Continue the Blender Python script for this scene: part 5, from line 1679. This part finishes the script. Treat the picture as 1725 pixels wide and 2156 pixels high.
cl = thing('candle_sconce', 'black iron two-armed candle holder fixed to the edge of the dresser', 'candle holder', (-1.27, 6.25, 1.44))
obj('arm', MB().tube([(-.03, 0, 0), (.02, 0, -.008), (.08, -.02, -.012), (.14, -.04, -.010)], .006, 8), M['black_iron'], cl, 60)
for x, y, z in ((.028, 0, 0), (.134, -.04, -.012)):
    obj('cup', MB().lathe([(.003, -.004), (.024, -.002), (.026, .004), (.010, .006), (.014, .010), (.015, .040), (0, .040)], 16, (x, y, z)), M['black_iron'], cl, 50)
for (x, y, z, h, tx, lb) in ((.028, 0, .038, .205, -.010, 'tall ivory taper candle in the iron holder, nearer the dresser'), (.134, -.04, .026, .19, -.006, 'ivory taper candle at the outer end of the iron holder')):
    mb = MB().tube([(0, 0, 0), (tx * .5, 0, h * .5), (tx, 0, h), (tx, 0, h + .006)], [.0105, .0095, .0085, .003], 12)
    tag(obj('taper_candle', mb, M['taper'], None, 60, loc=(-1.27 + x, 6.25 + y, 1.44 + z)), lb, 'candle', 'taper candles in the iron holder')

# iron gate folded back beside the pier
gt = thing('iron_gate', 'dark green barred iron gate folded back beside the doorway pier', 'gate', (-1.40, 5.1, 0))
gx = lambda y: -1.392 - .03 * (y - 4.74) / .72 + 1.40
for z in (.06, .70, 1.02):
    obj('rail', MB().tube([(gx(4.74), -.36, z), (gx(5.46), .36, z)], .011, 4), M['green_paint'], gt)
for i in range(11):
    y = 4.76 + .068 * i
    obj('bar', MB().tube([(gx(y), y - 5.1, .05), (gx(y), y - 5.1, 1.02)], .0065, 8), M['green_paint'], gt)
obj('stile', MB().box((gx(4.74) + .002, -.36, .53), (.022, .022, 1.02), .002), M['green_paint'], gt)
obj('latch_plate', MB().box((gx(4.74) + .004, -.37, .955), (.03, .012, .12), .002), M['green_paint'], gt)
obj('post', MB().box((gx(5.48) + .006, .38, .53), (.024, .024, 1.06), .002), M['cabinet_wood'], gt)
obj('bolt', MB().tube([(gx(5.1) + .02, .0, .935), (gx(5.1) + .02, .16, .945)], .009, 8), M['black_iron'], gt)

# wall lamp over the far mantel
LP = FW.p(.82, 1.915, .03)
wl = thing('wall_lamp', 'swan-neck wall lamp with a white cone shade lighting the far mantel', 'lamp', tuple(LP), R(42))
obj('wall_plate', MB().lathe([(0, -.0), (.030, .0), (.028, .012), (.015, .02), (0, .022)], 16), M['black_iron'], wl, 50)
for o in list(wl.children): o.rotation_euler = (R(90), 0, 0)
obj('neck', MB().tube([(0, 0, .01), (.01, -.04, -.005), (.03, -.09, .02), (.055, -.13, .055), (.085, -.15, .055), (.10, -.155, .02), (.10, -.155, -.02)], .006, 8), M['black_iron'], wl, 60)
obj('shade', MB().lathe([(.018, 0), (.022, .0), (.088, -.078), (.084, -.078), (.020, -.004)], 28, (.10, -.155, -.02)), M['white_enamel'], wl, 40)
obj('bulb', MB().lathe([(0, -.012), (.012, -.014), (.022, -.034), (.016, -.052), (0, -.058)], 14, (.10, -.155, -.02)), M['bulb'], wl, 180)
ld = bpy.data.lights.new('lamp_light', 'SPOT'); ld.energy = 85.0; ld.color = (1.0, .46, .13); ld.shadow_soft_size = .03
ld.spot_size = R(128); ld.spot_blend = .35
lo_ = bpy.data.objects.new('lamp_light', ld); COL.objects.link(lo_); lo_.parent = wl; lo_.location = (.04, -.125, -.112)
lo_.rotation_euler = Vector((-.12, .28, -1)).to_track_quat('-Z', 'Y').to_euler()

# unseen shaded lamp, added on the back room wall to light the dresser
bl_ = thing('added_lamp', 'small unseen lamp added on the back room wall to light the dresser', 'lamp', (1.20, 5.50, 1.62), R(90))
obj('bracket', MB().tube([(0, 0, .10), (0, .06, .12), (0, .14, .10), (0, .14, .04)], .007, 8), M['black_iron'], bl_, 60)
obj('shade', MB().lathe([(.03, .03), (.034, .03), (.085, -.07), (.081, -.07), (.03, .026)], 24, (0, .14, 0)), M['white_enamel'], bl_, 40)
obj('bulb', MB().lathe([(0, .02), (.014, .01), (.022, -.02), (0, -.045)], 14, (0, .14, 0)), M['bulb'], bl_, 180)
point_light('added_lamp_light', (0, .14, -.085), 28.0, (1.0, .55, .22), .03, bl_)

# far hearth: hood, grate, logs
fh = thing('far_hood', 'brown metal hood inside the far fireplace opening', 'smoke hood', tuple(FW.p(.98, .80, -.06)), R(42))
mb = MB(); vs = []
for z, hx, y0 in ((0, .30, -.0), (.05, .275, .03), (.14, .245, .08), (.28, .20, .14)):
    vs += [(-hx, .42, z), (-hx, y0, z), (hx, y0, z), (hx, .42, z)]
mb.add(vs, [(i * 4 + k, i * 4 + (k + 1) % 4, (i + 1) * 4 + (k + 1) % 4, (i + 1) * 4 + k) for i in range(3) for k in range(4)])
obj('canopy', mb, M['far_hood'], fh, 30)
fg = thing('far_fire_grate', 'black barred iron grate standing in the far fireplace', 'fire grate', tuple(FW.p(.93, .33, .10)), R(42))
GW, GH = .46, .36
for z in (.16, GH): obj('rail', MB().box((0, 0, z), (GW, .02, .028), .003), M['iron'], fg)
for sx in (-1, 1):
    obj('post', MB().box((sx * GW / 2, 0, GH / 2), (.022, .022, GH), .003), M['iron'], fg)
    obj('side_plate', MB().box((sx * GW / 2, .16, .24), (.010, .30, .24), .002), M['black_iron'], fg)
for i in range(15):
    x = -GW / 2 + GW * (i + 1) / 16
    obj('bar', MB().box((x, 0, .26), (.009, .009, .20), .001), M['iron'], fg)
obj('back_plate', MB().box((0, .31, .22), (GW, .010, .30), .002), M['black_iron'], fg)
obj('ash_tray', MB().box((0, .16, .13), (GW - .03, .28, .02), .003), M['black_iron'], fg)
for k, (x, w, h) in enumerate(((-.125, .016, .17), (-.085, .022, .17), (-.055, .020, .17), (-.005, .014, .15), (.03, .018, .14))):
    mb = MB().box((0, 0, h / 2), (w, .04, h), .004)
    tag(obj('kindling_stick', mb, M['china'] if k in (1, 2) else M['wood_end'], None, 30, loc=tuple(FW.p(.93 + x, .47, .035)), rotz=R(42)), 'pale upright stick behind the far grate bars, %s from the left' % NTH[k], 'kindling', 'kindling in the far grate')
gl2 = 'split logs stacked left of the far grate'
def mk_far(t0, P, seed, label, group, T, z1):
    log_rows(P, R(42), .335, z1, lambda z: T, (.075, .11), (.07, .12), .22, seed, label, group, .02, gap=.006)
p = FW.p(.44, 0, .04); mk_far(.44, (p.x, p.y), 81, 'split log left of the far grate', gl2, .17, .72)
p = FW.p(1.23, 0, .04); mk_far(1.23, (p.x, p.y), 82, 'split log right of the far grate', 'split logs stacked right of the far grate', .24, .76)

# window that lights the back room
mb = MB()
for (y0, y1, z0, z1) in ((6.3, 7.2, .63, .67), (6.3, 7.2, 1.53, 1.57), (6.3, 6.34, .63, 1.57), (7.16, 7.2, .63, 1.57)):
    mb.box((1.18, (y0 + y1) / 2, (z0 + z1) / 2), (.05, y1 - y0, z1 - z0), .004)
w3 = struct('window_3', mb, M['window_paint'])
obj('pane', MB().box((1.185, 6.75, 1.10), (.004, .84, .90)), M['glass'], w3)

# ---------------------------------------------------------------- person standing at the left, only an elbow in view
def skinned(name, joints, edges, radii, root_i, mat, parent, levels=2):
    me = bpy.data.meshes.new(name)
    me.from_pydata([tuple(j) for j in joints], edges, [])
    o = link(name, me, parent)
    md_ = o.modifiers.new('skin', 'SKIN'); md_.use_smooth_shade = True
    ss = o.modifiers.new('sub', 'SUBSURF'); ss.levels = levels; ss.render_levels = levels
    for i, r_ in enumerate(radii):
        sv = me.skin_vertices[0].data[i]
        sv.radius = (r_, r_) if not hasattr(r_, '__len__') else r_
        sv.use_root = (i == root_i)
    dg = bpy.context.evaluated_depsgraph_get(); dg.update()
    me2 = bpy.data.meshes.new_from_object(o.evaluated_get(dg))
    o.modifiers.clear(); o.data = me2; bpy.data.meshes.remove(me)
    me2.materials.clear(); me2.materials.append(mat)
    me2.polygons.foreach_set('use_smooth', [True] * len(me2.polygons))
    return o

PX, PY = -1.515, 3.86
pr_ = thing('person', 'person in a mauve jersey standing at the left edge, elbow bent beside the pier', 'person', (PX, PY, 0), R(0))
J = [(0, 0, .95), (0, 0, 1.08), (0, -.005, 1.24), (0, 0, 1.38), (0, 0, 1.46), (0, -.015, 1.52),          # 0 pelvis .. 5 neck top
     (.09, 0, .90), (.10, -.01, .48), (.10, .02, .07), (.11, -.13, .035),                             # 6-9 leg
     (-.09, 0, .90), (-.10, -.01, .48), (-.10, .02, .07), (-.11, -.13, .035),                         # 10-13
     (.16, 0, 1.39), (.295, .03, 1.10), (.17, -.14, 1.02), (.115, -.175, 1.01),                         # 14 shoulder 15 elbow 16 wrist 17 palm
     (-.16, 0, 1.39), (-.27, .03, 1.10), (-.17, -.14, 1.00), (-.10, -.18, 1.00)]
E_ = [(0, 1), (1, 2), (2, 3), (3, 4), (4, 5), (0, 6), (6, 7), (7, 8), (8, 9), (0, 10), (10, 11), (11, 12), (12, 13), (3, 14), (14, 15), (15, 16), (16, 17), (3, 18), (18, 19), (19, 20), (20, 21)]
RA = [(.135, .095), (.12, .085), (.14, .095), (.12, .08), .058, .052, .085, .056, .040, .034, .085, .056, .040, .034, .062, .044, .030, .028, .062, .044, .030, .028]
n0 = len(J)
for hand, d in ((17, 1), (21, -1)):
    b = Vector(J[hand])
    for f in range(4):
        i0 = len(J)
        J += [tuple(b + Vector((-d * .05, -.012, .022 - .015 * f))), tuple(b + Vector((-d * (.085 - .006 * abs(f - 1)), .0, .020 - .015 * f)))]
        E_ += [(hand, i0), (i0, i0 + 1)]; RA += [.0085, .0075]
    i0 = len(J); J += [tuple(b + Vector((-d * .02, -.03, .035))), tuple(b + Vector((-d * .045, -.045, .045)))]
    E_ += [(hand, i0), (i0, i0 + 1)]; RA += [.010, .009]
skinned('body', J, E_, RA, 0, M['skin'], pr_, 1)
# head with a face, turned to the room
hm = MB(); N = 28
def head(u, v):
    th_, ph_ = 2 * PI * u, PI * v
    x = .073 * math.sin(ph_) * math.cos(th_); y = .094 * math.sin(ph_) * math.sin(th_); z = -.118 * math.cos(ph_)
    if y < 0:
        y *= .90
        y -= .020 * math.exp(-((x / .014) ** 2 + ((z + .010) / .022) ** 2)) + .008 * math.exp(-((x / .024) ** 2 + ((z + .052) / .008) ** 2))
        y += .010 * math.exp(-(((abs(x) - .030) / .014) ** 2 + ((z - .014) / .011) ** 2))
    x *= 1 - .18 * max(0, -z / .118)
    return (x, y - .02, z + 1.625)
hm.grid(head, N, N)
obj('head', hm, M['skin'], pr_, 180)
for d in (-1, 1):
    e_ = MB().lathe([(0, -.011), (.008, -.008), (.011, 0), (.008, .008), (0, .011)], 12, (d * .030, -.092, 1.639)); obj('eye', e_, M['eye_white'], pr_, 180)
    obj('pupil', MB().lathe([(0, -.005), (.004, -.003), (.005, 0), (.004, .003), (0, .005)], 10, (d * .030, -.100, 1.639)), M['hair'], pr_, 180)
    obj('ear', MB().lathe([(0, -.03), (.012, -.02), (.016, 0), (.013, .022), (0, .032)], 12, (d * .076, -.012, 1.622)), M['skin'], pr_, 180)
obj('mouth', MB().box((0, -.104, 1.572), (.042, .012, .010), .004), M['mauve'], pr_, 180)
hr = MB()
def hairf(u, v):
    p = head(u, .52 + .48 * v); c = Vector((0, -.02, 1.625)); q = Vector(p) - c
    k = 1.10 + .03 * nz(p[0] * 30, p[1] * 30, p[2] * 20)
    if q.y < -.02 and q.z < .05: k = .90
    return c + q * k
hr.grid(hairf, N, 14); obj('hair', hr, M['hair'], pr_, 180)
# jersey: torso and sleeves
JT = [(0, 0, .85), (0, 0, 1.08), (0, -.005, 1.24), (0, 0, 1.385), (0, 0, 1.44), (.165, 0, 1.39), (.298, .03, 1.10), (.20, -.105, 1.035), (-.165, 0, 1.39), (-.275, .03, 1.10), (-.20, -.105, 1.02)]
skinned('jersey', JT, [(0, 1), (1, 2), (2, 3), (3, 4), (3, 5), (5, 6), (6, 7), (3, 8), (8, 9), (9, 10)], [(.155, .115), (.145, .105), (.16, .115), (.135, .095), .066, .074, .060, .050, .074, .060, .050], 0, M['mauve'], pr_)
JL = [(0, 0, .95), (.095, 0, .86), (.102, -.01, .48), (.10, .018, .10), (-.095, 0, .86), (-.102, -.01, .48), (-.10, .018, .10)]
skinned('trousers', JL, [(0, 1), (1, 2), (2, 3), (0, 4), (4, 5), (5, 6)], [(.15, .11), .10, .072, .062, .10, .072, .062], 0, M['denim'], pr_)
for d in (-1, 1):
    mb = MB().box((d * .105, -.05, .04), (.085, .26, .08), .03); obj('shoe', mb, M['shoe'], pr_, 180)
+ + + +
SHORT TASK: Copy exactly the lines that run from the first line of the data to the line containing "tag(obj('taper_candle', mb, M['taper'], None, 60, loc=(-1.27", please, with both ends included and nothing else.

EXERCISE RESPONSE:
Continue the Blender Python script for this scene: part 5, from line 1679. This part finishes the script. Treat the picture as 1725 pixels wide and 2156 pixels high.
cl = thing('candle_sconce', 'black iron two-armed candle holder fixed to the edge of the dresser', 'candle holder', (-1.27, 6.25, 1.44))
obj('arm', MB().tube([(-.03, 0, 0), (.02, 0, -.008), (.08, -.02, -.012), (.14, -.04, -.010)], .006, 8), M['black_iron'], cl, 60)
for x, y, z in ((.028, 0, 0), (.134, -.04, -.012)):
    obj('cup', MB().lathe([(.003, -.004), (.024, -.002), (.026, .004), (.010, .006), (.014, .010), (.015, .040), (0, .040)], 16, (x, y, z)), M['black_iron'], cl, 50)
for (x, y, z, h, tx, lb) in ((.028, 0, .038, .205, -.010, 'tall ivory taper candle in the iron holder, nearer the dresser'), (.134, -.04, .026, .19, -.006, 'ivory taper candle at the outer end of the iron holder')):
    mb = MB().tube([(0, 0, 0), (tx * .5, 0, h * .5), (tx, 0, h), (tx, 0, h + .006)], [.0105, .0095, .0085, .003], 12)
    tag(obj('taper_candle', mb, M['taper'], None, 60, loc=(-1.27 + x, 6.25 + y, 1.44 + z)), lb, 'candle', 'taper candles in the iron holder')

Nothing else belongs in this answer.